E venne il giorno del referendum. Oggi gli occhi di tutto il mondo sono puntati sul Paese culla della nostra civiltà: la Grecia. Ad Atene e dintorni si deciderà, infatti, il futuro del Paese ellenico, ma anche il domani dell’area-euro. Succede sempre che, dopo mesi e mesi di battaglia, voltafaccia e mosse più o meno tattiche, tutto si decida in poche ore, magari in una calda domenica d’estate quando la gente normale preferirebbe trascorrere una tranquilla giornata di relax, al mare, senza pensieri o preoccupazioni. Cosa succederà domani alla riapertura dei mercati? Dopo i clamorosi errori delle ultime settimane, quando gli addetti ai lavori davano già per acquisito l’accordo tra Europa e Grecia, salvo poi ricredersi, oggi pochi azzardano previsioni. Senza sbilanciarsi più di tanto, vediamo, dunque, i possibili scenari che si possono profilare. Ammettiamo che vincano i «sì», con i greci che accettano a sorpresa i termini offerti dagli Stati creditori per restare nell’euro.

In questo caso, la conseguenza sarebbe inevitabile: il governo Tsipras dovrà dimettersi subito, ma i Paesi del club monetario saranno costretti, ancora una volta, a rimboccarsi le maniche per aiutare il popolo greco a uscire dal pantano di un default e di una crisi politica altrettanto devastante.

È, però, più probabile che prevalga il “no”, vista la rabbia, la povertà, la disperazione che albergano nel cuore dei greci, che potrebbero votare con la pancia, perduta ormai ogni prudenza.
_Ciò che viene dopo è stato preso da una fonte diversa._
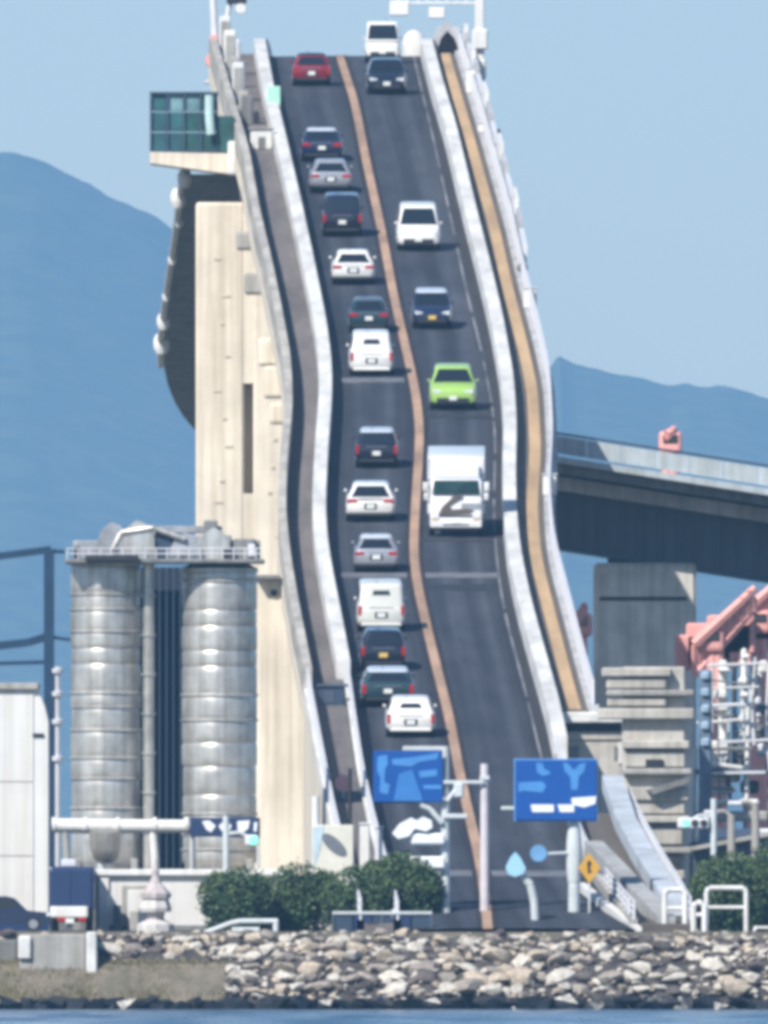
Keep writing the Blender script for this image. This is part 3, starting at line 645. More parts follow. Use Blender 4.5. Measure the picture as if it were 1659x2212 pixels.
def box_truck():
    vb = 1163; L, w, H = 8.2, 2.55, 3.45; Yn = yrow(vb); Yc = Yn+L/2; X = PX(986, Yn); hw = w/2
    t = thing('box_truck', (X, Yc, zroad(Yc)), 'large white box truck with brown swoosh on its cab coming down the right lane', 'truck', GB); seat_on_road(t, Yc, X, False)
    bw = paint('truck_white', (.80,.80,.79)); y = L/2
    mb = MB(); mb.rbox(-hw, hw, -L/2, y-1.75, .85, H, .07, 2); mb.build('cargo_box', bw, t, True, True)
    for xx in (-hw+.06, hw-.06):
        mb = MB(); mb.rbox(xx-.06, xx+.06, y-1.76, y-1.70, .9, H-.04, .02); mb.build('corner_post', M_rail, t, False, True)
    # cab: rounded, raked screen
    mb = MB(); cw = hw*.93; rings = []
    for yy, zt, k in ((y-1.7,2.62,1.0),(y-.9,2.66,1.0),(y-.42,2.56,.98),(y-.16,1.98,.98),(y-.04,1.5,.97),(y,1.0,.95)):
        h = cw*k; rings.append([(h*.96,yy,.42),(h,yy,.6),(h,yy,zt-.4),(h*.97,yy,zt-.12),(h*.88,yy,zt),(-h*.88,yy,zt),(-h*.97,yy,zt-.12),(-h,yy,zt-.4),(-h,yy,.6),(-h*.96,yy,.42)])
    mb.loft(rings); mb.build('cab', bw, t, True, True)
    mb = MB(); mb.prism([(y-1.6,2.62),(y-.55,2.62),(y-1.2,3.05),(y-1.6,3.2)],'x',-hw*.78,hw*.78); mb.build('wind_deflector', paint('truck_pale', (.62,.66,.72)), t, True, True)
    g0, g1 = (y-.145, 1.95), (y-.40, 2.50)
    mb = MB(); a = cw*.90; b = cw*.84
    f = [(-a,g0[0]+.02,g0[1]),(a,g0[0]+.02,g0[1]),(b,g1[0]+.02,g1[1]),(-b,g1[0]+.02,g1[1])]; k_ = [(p[0],p[1]-.06,p[2]) for p in f]
    mb.add(f+k_, [(0,1,2,3),(7,6,5,4)]+[(i,(i+1)%4,(i+1)%4+4,i+4) for i in range(4)]); mb.build('windscreen', mat('truck_glass', (.02,.05,.045), .1, var=.25, spec=.6), t, False, True)
    def fr(nm, x0,x1,z0,z1,m,o=.02,r=.03,d=.10):
        mb = MB(); mb.rbox(x0,x1,y-d+o,y+o,z0,z1,r,1); return mb.build(nm, m, t, False, True)
    fr('grille', -cw*.7, cw*.7, .86, .98, M_trim); fr('panel_seam', -cw*.9, cw*.9, 1.90, 1.94, M_trim, -.03, .01, .2); fr('cab_band', -cw*.93, -cw*.2, 1.24, 1.5, mat('truck_grey_band', (.34,.36,.38), .4), .012, .01); fr('bumper', -cw*.97, cw*.97, .40, .72, bw, .05, .05); fr('bumper_slot', -cw*.5, cw*.5, .48, .58, M_trim, .065)
    fr('lower_skirt', -cw*.9, cw*.9, .30, .40, M_trim, .02)
    fr('number_plate', -.2, .2, .58, .72, M_plate, .075, .01)
    for s in (-1, 1):
        xa, xb = sorted((s*cw*.62, s*cw*.92)); fr('headlamp', xa, xb, .78, .98, M_hlamp, .03)
        xa, xb = sorted((s*cw*.64, s*cw*.92)); fr('indicator', xa, xb, .72, .775, M_amber, .035, .01)
        for z0, z1, w_ in ((2.02,2.44,.24),(1.62,1.96,.20)):
            xa, xb = sorted((s*(cw+.06), s*(cw+.06+w_))); mb = MB(); mb.rbox(xa, xb, y-.22, y-.06, z0, z1, .05, 2); o = mb.build('mirror', M_white, t, True, True)
        mb = MB(); mb.tube([(s*cw*.98,y-.35,2.5),(s*(cw+.16),y-.14,2.5),(s*(cw+.16),y-.14,1.6),(s*cw*.98,y-.2,1.5)], .03, 6); mb.build('mirror_arm', M_trim, t, False, True)
        mb = MB(); mb.box(s*cw-.02, s*cw+.02, y-1.35, y-.5, 1.6, 2.3); mb.build('side_window', M_glass, t, False, True)
    br = mat('truck_brown', (.15,.12,.10), .4, var=.15)
    mb = MB(); mb.prism([(-a_, b_) for a_, b_ in ((-.80,.98),(.62,1.02),(.80,1.18),(.45,1.26),(-.15,1.22),(-.30,1.36),(.30,1.80),(-.10,1.84),(-.62,1.34))],'y',y-.10,y+.02); mb.build('swoosh', br, t, False, True)
    mb = MB(); mb.box(-hw*.8, hw*.8, -L/2+.3, y-1.8, .6, .84); mb.build('chassis', M_trim, t, False, True)
    tm, rm = wheel_meshes(.44, .26)
    for fx, yy in ((-1,-L/2+1.9),(1,-L/2+1.9),(-1,y-1.0),(1,y-1.0)):
        wo = bpy.data.objects.new('wheel', tm); col.objects.link(wo); wo.parent = t; wo.location = (fx*(hw-.2), yy, .40)
        ro = bpy.data.objects.new('rim', rm); col.objects.link(ro); ro.parent = wo
box_truck()

# ------------------------------------------------------------------ ground, water, hills
mb = MB(); mb.add([(-9000,5,LAND),(9000,5,LAND),(9000,2600,LAND),(-9000,2600,LAND)], [(0,1,2,3)])
mb.add([(-9000,5,LAND),(9000,5,LAND),(9000,3.2,-2),(-9000,3.2,-2)], [(0,3,2,1)])
tag(mb.build('ground', M_soil), 'flat reclaimed shore behind the rock bank', None, None, 'structure')
def water_mat():
    m = bpy.data.materials.new('sea_water'); m.use_nodes = True; n = m.node_tree.nodes; l = m.node_tree.links; b = n['Principled BSDF']
    b.inputs['Base Color'].default_value = (.03,.13,.27,1); b.inputs['Roughness'].default_value = .22; b.inputs['IOR'].default_value = 1.33
    tc = n.new('ShaderNodeTexCoord'); mp = n.new('ShaderNodeMapping'); mp.inputs['Scale'].default_value = (.5,.12,1); l.new(tc.outputs['Object'], mp.inputs['Vector'])
    m2 = n.new('ShaderNodeMapping'); m2.inputs['Scale'].default_value = (.22,.014,1); l.new(tc.outputs['Object'], m2.inputs['Vector'])
    z2 = n.new('ShaderNodeTexNoise'); z2.inputs['Scale'].default_value = 1.0; z2.inputs['Detail'].default_value = 5; l.new(m2.outputs['Vector'], z2.inputs['Vector'])
    rw = n.new('ShaderNodeValToRGB'); rw.color_ramp.elements[0].position = .38; rw.color_ramp.elements[1].position = .62
    rw.color_ramp.elements[0].color = (.02,.07,.13,1); rw.color_ramp.elements[1].color = (.07,.15,.25,1); l.new(z2.outputs['Fac'], rw.inputs['Fac']); l.new(rw.outputs['Color'], b.inputs['Base Color'])
    rr_ = n.new('ShaderNodeMapRange'); rr_.inputs['From Min'].default_value = .35; rr_.inputs['From Max'].default_value = .65; rr_.inputs['To Min'].default_value = .35; rr_.inputs['To Max'].default_value = .12; l.new(z2.outputs['Fac'], rr_.inputs['Value']); l.new(rr_.outputs['Result'], b.inputs['Roughness'])
    z = n.new('ShaderNodeTexNoise'); z.inputs['Scale'].default_value = 1.0; z.inputs['Detail'].default_value = 8; z.inputs['Roughness'].default_value = .62; l.new(mp.outputs['Vector'], z.inputs['Vector'])
    bp = n.new('ShaderNodeBump'); bp.inputs['Strength'].default_value = 1.0; bp.inputs['Distance'].default_value = .9; l.new(z.outputs['Fac'], bp.inputs['Height']); l.new(bp.outputs['Normal'], b.inputs['Normal'])
    return m
mb = MB(); mb.add([(-9000,-2600,0),(9000,-2600,0),(9000,3.6,0),(-9000,3.6,0)], [(0,1,2,3)])
mb.add([(-9000,2600,0),(9000,2600,0),(9000,20600,0),(-9000,20600,0)], [(0,1,2,3)])
tag(mb.build('water', water_mat()), 'blue rippled sea in front of the rock bank', None, None, 'structure')
# hills: two long ridges with gullies
def hills():
    Y0 = 20000.0; k = (Y0-CAM_Y)/KF
    prof = [(-9000,700),(-5000,620),(-3000,420),(-1600,380),(-800,430),(-400,380),(-150,345),(0,328),(40,331),(80,338),(130,364),(200,400),(260,430),(320,460),(375,492),(470,560),(600,650),(760,715),(900,745),(1050,765),(1150,790),(1190,785),(1200,768),(1208,762),(1218,772),(1240,788),(1300,796),(1350,806),(1400,818),(1450,830),(1490,828),(1530,834),(1580,832),(1620,846),(1659,858),(1800,900),(2200,960),(3200,820),(5000,900),(9000,1100)]
    us = np.array([a for a,_ in prof], float); vv = np.array([b for _,b in prof], float)
    xs = np.unique(np.concatenate([np.linspace(-9000,-300,60), np.linspace(-300,2000,260), np.linspace(2000,9000,50)]))
    rows = 26; vs = []; fs = []
    r2 = np.random.RandomState(3)
    ph = r2.uniform(0, 6.28, 12)
    for j in range(rows):
        t = j/(rows-1)                                # 0 foot .. 1 ridge .. behind
        for u in xs:
            zt = CAM_Z+(HORIZON-np.interp(u, us, vv))*k
            X = (u-829.5)*k
            f = t/.8 if t <= .8 else 1-(t-.8)/.2*.5
            gul = mnoise.fractal(Vector((X*.004, t*1.6, 1.7)), 1.0, 2.0, 4)*.008
            z = zt*min(f,1)**.85 + (zt*gul*(1-abs(2*min(f,1)-1))*.9 if t < .8 else 0)
            z += mnoise.fractal(Vector((X*.06, t*30, 4.0)), 1.0, 2.0, 3)*(1.8 if abs(t-.8) < .03 else .5) if 0 < t < .95 else 0
            Y = Y0-1500*(1-t/.8) if t <= .8 else Y0+(t-.8)*2500
            sc = (Y-CAM_Y)/(Y0-CAM_Y) if t > .8 else 1
            vs.append((X*sc, Y, z-3*(1-t)))
    n = len(xs)
    for j in range(rows-1):
        for i in range(n-1): fs.append((j*n+i, j*n+i+1, (j+1)*n+i+1, (j+1)*n+i))
    mb = MB(); mb.add(vs, fs)
    tag(mb.build('hills', mat('forest_hill', (.075,.10,.065), .95, var=.3, scale=.05, c2=(.03,.058,.045)), smooth=True), 'blue hazy wooded hills across the bay', None, None, 'structure')
hills()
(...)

In questo caso, le incognite potrebbero essere persino maggiori perché l’esecutivo, con l’avallo del voto popolare, cercherà di rinegoziare il debito per potere restare ancora aggrappati all’euro, scatenando la reazione dei Paesi più rigidi. Ci potrebbero essere anche altre due possibilità concrete: il decollo rapido di una nuova moneta nazionale o il ricorso a una valuta parallela da utilizzare accanto alla divisa comune. Qualunque sia, alla fine, la soluzione trovata, Atene e tutte le capitali europee saranno costrette a percorrere strade inesplorate che rischiano di porre molti punti interrogativi sul futuro di tutto il vecchio continente.

Mi chiedo, a questo punto, se non sia saggio, una volta varate le misure d’emergenza per cercare di evitare la strada del non ritorno per la Grecia, gettare le basi per organizzare un grande summit europeo che, con l’imprimatur della Bce di Draghi, sia capace di rifondare quel castello dell’euro che, troppo frettolosamente, era stato innalzato poco più di quindici anni fa. Considerando i precedenti chiari di luna, non mi illudo più di tanto, in questa misera Europa in cui nessuno è senza colpe. Adesso, basta azzardare previsioni e possibili scenari: concentriamoci solo sull’esito del referendum greco e tocchiamo ferro. E anche qualcosa d’altro.